WASHINGTON — The polarized US Senate pressed ahead Monday towards a key mid-week vote on a sweeping military spending bill that has drawn a White House veto threat over new rules on detention of suspected terrorists.
Democratic Senate Majority Leader Harry Reid set up a midday Wednesday procedural vote to advance the annual Defense Authorization legislation, which is generally a shoo-in for passage because it affects US troops in harm’s way.
But the $662 billion measure has hit a snag over provisions requiring that al-Qaeda fighters captured on US soil be held by military, not civilian authorities — rules that President Barack Obama opposes.
“We must get this bill passed. It is critically important to our men and women in uniform,” Senate Armed Services Committee Chairman Carl Levin, a Democrat, said on the Senate floor Monday.

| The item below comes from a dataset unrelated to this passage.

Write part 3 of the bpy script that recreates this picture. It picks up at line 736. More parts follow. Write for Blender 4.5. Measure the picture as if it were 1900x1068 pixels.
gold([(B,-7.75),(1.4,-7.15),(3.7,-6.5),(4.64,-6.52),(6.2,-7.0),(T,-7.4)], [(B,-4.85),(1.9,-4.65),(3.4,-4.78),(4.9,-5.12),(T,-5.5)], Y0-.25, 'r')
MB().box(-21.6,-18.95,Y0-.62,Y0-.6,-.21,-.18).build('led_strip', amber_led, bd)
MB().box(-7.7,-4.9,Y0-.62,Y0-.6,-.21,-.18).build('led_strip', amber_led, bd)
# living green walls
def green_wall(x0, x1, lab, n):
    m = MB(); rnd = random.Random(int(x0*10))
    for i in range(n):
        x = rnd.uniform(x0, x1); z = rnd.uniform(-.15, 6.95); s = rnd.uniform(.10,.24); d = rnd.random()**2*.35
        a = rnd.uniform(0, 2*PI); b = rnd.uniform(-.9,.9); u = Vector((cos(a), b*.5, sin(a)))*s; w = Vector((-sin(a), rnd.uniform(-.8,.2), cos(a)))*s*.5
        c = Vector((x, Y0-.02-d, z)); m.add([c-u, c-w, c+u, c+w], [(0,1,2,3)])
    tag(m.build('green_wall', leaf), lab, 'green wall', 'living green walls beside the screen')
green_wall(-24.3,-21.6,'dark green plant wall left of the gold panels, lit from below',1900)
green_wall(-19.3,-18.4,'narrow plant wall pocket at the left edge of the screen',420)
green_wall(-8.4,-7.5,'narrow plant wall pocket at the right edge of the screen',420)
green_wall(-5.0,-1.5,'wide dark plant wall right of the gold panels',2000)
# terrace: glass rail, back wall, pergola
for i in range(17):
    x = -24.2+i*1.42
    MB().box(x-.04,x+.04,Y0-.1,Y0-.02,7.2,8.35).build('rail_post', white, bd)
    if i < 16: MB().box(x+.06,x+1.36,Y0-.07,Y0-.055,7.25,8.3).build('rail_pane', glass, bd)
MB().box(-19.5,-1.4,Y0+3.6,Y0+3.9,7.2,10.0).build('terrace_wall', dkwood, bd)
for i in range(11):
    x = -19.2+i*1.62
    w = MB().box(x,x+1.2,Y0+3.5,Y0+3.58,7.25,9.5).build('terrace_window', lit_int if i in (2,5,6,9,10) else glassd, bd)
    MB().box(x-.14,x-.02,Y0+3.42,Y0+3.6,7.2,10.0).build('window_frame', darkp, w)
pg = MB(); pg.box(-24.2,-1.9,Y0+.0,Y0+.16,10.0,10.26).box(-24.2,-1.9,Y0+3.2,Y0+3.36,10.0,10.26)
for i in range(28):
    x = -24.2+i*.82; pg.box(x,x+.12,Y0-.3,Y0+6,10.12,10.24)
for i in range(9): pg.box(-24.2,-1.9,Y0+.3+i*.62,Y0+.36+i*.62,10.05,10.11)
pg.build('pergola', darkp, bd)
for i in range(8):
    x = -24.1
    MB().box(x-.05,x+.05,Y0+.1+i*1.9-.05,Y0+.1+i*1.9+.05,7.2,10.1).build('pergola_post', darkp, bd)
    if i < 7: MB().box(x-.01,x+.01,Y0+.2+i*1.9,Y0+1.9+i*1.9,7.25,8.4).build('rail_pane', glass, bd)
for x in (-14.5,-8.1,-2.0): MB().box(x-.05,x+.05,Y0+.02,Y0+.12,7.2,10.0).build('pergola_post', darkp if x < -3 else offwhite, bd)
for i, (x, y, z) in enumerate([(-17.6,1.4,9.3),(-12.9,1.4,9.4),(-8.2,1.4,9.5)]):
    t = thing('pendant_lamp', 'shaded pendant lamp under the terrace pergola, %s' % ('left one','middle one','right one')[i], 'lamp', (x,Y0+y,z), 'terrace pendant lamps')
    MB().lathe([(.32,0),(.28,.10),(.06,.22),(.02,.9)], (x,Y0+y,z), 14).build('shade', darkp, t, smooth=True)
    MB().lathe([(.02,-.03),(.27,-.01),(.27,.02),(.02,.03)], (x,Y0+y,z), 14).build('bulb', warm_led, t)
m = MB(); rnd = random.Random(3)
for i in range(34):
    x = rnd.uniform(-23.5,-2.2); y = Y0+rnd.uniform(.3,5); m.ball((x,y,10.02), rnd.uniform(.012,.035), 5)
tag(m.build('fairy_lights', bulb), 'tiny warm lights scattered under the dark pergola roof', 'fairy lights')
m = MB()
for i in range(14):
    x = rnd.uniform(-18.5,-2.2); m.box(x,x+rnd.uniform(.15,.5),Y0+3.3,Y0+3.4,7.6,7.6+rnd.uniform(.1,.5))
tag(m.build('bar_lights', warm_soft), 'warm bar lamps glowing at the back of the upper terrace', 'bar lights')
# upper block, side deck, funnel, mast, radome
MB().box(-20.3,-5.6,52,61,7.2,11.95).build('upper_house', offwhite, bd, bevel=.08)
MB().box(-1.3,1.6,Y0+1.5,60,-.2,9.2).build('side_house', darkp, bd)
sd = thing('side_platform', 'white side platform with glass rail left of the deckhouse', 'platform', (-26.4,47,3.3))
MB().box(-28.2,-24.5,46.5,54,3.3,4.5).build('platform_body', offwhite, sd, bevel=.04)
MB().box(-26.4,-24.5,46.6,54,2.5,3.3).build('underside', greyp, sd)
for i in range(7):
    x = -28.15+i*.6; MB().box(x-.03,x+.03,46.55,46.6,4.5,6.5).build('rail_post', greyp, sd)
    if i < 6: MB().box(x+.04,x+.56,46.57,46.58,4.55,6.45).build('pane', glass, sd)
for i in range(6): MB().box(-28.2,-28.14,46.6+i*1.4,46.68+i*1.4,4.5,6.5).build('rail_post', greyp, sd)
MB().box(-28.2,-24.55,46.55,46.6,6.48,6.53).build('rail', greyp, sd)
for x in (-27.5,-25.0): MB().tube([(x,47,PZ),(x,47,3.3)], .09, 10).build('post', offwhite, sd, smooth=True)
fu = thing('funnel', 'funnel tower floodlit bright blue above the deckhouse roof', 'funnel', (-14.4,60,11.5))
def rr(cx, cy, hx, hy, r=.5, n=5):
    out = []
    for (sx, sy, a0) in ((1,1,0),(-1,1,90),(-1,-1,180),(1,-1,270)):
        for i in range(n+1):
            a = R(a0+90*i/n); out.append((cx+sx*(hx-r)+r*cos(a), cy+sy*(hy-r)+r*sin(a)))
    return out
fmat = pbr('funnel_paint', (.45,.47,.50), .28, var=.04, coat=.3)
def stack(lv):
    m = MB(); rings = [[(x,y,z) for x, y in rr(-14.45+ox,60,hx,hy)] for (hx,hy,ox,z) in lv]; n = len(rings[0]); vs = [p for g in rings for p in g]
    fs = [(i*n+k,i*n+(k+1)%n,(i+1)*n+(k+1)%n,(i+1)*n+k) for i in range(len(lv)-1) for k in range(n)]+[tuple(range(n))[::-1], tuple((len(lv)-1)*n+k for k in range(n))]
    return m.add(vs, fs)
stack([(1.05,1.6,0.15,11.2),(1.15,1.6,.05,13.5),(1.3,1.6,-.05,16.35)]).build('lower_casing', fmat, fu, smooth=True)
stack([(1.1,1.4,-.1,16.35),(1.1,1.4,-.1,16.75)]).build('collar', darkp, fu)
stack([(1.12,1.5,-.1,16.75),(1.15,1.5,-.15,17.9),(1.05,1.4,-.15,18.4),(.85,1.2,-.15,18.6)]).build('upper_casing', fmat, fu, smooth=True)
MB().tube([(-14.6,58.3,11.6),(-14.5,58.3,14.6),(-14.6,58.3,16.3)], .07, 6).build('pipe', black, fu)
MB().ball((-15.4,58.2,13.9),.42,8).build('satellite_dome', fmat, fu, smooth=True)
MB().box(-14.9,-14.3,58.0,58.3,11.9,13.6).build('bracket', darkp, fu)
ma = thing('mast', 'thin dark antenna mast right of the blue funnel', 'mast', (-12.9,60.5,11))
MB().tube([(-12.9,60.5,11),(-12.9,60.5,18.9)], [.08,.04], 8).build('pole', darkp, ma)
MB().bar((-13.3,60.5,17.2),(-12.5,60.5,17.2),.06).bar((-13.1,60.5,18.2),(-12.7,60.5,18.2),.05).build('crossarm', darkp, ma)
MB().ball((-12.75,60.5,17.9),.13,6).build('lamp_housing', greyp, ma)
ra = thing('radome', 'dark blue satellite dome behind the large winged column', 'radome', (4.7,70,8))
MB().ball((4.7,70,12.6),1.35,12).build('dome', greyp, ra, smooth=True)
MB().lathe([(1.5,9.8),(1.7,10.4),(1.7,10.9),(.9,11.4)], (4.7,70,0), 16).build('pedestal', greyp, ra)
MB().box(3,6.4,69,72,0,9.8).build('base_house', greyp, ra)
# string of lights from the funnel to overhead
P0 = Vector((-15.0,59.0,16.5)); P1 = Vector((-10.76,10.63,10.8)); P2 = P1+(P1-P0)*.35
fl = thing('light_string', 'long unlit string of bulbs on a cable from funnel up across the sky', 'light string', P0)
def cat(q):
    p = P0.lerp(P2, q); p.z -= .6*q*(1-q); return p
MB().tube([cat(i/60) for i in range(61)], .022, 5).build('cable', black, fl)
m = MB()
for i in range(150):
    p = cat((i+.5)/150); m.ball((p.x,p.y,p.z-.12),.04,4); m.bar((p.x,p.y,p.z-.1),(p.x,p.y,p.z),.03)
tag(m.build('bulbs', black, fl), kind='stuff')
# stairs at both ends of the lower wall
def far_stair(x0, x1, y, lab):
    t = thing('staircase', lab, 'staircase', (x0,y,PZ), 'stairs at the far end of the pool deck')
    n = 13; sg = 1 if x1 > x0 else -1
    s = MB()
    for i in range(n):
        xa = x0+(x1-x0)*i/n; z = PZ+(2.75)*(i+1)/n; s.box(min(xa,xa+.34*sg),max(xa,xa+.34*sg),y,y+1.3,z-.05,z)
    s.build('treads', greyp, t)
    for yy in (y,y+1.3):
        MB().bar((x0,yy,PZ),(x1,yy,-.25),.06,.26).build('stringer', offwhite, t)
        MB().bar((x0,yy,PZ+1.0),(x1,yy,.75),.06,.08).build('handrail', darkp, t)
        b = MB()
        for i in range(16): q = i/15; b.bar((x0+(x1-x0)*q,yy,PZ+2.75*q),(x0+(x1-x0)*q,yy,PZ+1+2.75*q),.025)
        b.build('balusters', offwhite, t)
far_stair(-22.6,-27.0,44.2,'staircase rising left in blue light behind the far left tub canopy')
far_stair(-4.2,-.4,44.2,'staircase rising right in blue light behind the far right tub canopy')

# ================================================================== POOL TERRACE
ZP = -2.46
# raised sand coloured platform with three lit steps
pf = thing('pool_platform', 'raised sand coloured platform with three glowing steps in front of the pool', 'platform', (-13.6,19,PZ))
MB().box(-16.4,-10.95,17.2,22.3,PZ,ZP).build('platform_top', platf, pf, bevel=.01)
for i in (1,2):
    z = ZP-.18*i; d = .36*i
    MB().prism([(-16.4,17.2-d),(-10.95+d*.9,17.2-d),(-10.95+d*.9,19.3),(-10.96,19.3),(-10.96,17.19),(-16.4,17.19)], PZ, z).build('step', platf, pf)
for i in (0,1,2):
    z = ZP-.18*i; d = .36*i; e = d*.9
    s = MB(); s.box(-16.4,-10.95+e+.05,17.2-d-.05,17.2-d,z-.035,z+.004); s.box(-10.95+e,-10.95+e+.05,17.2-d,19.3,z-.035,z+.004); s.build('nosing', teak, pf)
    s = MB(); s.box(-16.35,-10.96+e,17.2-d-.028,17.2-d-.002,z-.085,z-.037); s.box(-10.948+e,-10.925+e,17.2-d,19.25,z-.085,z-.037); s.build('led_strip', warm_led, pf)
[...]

Levin and the top Republican on his committee, Senator John McCain, defended the detainee provisions in a Washington Post column as “a careful, bipartisan effort” to give the US government “the clear authority, tools and flexibility of action it needs to defend us against the threat posed by al-Qaeda.”

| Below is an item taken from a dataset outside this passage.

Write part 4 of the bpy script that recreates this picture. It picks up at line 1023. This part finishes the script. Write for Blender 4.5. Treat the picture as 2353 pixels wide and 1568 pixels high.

The measure affirms Obama’s right to hold suspected terrorists indefinitely, and calls for al-Qaeda fighters who plot or carry out attacks on US targets to be held in military custody.
But it allows the Obama administration to declare whether a detainee fits that description, and permits the government to hold suspected al-Qaeda fighters in civilian custody if it formally declares that to be in the US national security interest.